**Given exercise**.
Your task is to give the data again, exactly, with every line intact.

═══

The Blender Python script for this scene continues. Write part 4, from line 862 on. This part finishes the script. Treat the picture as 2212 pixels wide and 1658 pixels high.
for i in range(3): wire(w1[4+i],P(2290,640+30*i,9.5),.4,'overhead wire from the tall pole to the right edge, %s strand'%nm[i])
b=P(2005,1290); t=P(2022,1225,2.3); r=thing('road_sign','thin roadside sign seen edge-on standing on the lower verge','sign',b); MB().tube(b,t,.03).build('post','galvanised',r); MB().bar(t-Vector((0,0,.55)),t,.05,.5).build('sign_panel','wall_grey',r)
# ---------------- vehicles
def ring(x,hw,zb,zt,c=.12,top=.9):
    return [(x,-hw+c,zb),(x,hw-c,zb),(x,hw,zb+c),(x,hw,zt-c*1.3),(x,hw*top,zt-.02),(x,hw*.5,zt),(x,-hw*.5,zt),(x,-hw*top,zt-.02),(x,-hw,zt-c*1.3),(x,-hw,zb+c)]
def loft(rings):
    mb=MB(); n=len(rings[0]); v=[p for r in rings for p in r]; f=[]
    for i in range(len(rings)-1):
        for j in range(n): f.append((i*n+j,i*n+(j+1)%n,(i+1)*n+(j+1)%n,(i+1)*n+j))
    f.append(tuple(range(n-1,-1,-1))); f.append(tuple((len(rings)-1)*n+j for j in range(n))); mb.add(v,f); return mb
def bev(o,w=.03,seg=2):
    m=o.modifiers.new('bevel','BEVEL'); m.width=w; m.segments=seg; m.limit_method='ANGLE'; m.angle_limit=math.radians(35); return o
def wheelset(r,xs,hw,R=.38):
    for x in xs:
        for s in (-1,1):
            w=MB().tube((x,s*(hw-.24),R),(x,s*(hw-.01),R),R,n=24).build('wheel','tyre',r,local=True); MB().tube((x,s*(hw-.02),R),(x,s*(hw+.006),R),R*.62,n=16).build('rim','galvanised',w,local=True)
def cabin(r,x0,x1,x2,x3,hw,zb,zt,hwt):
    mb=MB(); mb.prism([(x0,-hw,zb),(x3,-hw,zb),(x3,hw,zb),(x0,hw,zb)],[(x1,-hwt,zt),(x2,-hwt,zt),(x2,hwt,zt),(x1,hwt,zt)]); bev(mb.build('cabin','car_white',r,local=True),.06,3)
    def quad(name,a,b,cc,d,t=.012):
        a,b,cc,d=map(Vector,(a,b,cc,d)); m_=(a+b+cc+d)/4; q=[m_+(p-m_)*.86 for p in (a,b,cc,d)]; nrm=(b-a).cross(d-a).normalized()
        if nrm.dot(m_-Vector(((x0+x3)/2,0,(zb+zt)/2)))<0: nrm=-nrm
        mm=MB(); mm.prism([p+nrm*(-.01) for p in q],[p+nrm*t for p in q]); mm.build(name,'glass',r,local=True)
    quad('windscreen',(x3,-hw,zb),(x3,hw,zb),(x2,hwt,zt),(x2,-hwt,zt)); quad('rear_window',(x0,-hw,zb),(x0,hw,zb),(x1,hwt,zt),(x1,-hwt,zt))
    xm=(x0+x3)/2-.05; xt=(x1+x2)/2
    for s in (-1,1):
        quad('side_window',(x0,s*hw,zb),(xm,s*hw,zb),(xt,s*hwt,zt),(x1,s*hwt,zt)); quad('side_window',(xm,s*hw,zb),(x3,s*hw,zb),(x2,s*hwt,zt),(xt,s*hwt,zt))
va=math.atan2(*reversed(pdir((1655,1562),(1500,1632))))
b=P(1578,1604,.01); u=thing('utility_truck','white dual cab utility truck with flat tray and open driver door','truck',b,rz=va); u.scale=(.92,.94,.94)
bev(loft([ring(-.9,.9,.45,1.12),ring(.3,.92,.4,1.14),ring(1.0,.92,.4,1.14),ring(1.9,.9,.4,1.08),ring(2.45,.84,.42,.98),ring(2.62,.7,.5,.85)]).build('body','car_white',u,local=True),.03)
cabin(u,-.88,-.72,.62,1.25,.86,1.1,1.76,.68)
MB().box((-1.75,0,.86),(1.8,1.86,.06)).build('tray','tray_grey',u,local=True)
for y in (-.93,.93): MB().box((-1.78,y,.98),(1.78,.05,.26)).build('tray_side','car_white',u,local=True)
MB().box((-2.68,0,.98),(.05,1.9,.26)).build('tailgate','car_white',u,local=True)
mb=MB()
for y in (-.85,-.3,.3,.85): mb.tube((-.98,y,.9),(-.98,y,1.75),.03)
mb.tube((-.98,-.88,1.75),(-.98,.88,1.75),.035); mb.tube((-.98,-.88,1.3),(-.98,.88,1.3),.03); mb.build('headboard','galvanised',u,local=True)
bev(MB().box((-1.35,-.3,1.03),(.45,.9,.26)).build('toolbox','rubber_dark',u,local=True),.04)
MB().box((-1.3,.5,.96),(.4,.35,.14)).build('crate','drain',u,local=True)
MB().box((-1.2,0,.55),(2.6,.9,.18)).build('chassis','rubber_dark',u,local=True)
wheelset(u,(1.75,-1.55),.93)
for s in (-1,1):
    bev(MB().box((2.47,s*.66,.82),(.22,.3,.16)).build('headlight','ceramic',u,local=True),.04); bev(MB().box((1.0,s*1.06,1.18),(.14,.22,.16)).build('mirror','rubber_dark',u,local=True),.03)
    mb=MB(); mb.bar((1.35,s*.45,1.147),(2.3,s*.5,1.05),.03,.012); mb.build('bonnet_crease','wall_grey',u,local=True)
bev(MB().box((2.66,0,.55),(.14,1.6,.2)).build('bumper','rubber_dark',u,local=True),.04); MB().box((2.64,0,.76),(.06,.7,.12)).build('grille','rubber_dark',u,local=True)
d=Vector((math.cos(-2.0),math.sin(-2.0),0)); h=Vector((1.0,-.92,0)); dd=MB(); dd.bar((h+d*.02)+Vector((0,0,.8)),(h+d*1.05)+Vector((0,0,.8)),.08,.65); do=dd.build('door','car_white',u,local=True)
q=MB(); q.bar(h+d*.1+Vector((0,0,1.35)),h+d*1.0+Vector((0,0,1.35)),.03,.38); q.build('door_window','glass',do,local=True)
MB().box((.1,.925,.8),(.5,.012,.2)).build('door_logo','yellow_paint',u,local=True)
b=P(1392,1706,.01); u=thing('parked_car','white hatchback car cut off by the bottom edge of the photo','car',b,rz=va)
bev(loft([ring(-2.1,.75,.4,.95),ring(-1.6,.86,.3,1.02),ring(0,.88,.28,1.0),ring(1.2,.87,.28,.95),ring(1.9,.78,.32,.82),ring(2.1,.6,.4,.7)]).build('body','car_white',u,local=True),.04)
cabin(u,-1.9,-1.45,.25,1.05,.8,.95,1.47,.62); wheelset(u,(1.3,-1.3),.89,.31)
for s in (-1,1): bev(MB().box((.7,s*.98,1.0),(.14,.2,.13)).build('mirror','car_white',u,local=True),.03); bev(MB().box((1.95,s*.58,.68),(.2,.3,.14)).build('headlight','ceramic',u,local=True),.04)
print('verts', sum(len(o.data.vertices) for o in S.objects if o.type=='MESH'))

═══

**Problem solution**.
The Blender Python script for this scene continues. Write part 4, from line 862 on. This part finishes the script. Treat the picture as 2212 pixels wide and 1658 pixels high.
for i in range(3): wire(w1[4+i],P(2290,640+30*i,9.5),.4,'overhead wire from the tall pole to the right edge, %s strand'%nm[i])
b=P(2005,1290); t=P(2022,1225,2.3); r=thing('road_sign','thin roadside sign seen edge-on standing on the lower verge','sign',b); MB().tube(b,t,.03).build('post','galvanised',r); MB().bar(t-Vector((0,0,.55)),t,.05,.5).build('sign_panel','wall_grey',r)
# ---------------- vehicles
def ring(x,hw,zb,zt,c=.12,top=.9):
    return [(x,-hw+c,zb),(x,hw-c,zb),(x,hw,zb+c),(x,hw,zt-c*1.3),(x,hw*top,zt-.02),(x,hw*.5,zt),(x,-hw*.5,zt),(x,-hw*top,zt-.02),(x,-hw,zt-c*1.3),(x,-hw,zb+c)]
def loft(rings):
    mb=MB(); n=len(rings[0]); v=[p for r in rings for p in r]; f=[]
    for i in range(len(rings)-1):
        for j in range(n): f.append((i*n+j,i*n+(j+1)%n,(i+1)*n+(j+1)%n,(i+1)*n+j))
    f.append(tuple(range(n-1,-1,-1))); f.append(tuple((len(rings)-1)*n+j for j in range(n))); mb.add(v,f); return mb
def bev(o,w=.03,seg=2):
    m=o.modifiers.new('bevel','BEVEL'); m.width=w; m.segments=seg; m.limit_method='ANGLE'; m.angle_limit=math.radians(35); return o
def wheelset(r,xs,hw,R=.38):
    for x in xs:
        for s in (-1,1):
            w=MB().tube((x,s*(hw-.24),R),(x,s*(hw-.01),R),R,n=24).build('wheel','tyre',r,local=True); MB().tube((x,s*(hw-.02),R),(x,s*(hw+.006),R),R*.62,n=16).build('rim','galvanised',w,local=True)
def cabin(r,x0,x1,x2,x3,hw,zb,zt,hwt):
    mb=MB(); mb.prism([(x0,-hw,zb),(x3,-hw,zb),(x3,hw,zb),(x0,hw,zb)],[(x1,-hwt,zt),(x2,-hwt,zt),(x2,hwt,zt),(x1,hwt,zt)]); bev(mb.build('cabin','car_white',r,local=True),.06,3)
    def quad(name,a,b,cc,d,t=.012):
        a,b,cc,d=map(Vector,(a,b,cc,d)); m_=(a+b+cc+d)/4; q=[m_+(p-m_)*.86 for p in (a,b,cc,d)]; nrm=(b-a).cross(d-a).normalized()
        if nrm.dot(m_-Vector(((x0+x3)/2,0,(zb+zt)/2)))<0: nrm=-nrm
        mm=MB(); mm.prism([p+nrm*(-.01) for p in q],[p+nrm*t for p in q]); mm.build(name,'glass',r,local=True)
    quad('windscreen',(x3,-hw,zb),(x3,hw,zb),(x2,hwt,zt),(x2,-hwt,zt)); quad('rear_window',(x0,-hw,zb),(x0,hw,zb),(x1,hwt,zt),(x1,-hwt,zt))
    xm=(x0+x3)/2-.05; xt=(x1+x2)/2
    for s in (-1,1):
        quad('side_window',(x0,s*hw,zb),(xm,s*hw,zb),(xt,s*hwt,zt),(x1,s*hwt,zt)); quad('side_window',(xm,s*hw,zb),(x3,s*hw,zb),(x2,s*hwt,zt),(xt,s*hwt,zt))
va=math.atan2(*reversed(pdir((1655,1562),(1500,1632))))
b=P(1578,1604,.01); u=thing('utility_truck','white dual cab utility truck with flat tray and open driver door','truck',b,rz=va); u.scale=(.92,.94,.94)
bev(loft([ring(-.9,.9,.45,1.12),ring(.3,.92,.4,1.14),ring(1.0,.92,.4,1.14),ring(1.9,.9,.4,1.08),ring(2.45,.84,.42,.98),ring(2.62,.7,.5,.85)]).build('body','car_white',u,local=True),.03)
cabin(u,-.88,-.72,.62,1.25,.86,1.1,1.76,.68)
MB().box((-1.75,0,.86),(1.8,1.86,.06)).build('tray','tray_grey',u,local=True)
for y in (-.93,.93): MB().box((-1.78,y,.98),(1.78,.05,.26)).build('tray_side','car_white',u,local=True)
MB().box((-2.68,0,.98),(.05,1.9,.26)).build('tailgate','car_white',u,local=True)
mb=MB()
for y in (-.85,-.3,.3,.85): mb.tube((-.98,y,.9),(-.98,y,1.75),.03)
mb.tube((-.98,-.88,1.75),(-.98,.88,1.75),.035); mb.tube((-.98,-.88,1.3),(-.98,.88,1.3),.03); mb.build('headboard','galvanised',u,local=True)
bev(MB().box((-1.35,-.3,1.03),(.45,.9,.26)).build('toolbox','rubber_dark',u,local=True),.04)
MB().box((-1.3,.5,.96),(.4,.35,.14)).build('crate','drain',u,local=True)
MB().box((-1.2,0,.55),(2.6,.9,.18)).build('chassis','rubber_dark',u,local=True)
wheelset(u,(1.75,-1.55),.93)
for s in (-1,1):
    bev(MB().box((2.47,s*.66,.82),(.22,.3,.16)).build('headlight','ceramic',u,local=True),.04); bev(MB().box((1.0,s*1.06,1.18),(.14,.22,.16)).build('mirror','rubber_dark',u,local=True),.03)
    mb=MB(); mb.bar((1.35,s*.45,1.147),(2.3,s*.5,1.05),.03,.012); mb.build('bonnet_crease','wall_grey',u,local=True)
bev(MB().box((2.66,0,.55),(.14,1.6,.2)).build('bumper','rubber_dark',u,local=True),.04); MB().box((2.64,0,.76),(.06,.7,.12)).build('grille','rubber_dark',u,local=True)
d=Vector((math.cos(-2.0),math.sin(-2.0),0)); h=Vector((1.0,-.92,0)); dd=MB(); dd.bar((h+d*.02)+Vector((0,0,.8)),(h+d*1.05)+Vector((0,0,.8)),.08,.65); do=dd.build('door','car_white',u,local=True)
q=MB(); q.bar(h+d*.1+Vector((0,0,1.35)),h+d*1.0+Vector((0,0,1.35)),.03,.38); q.build('door_window','glass',do,local=True)
MB().box((.1,.925,.8),(.5,.012,.2)).build('door_logo','yellow_paint',u,local=True)
b=P(1392,1706,.01); u=thing('parked_car','white hatchback car cut off by the bottom edge of the photo','car',b,rz=va)
bev(loft([ring(-2.1,.75,.4,.95),ring(-1.6,.86,.3,1.02),ring(0,.88,.28,1.0),ring(1.2,.87,.28,.95),ring(1.9,.78,.32,.82),ring(2.1,.6,.4,.7)]).build('body','car_white',u,local=True),.04)
cabin(u,-1.9,-1.45,.25,1.05,.8,.95,1.47,.62); wheelset(u,(1.3,-1.3),.89,.31)
for s in (-1,1): bev(MB().box((.7,s*.98,1.0),(.14,.2,.13)).build('mirror','car_white',u,local=True),.03); bev(MB().box((1.95,s*.58,.68),(.2,.3,.14)).build('headlight','ceramic',u,local=True),.04)
print('verts', sum(len(o.data.vertices) for o in S.objects if o.type=='MESH'))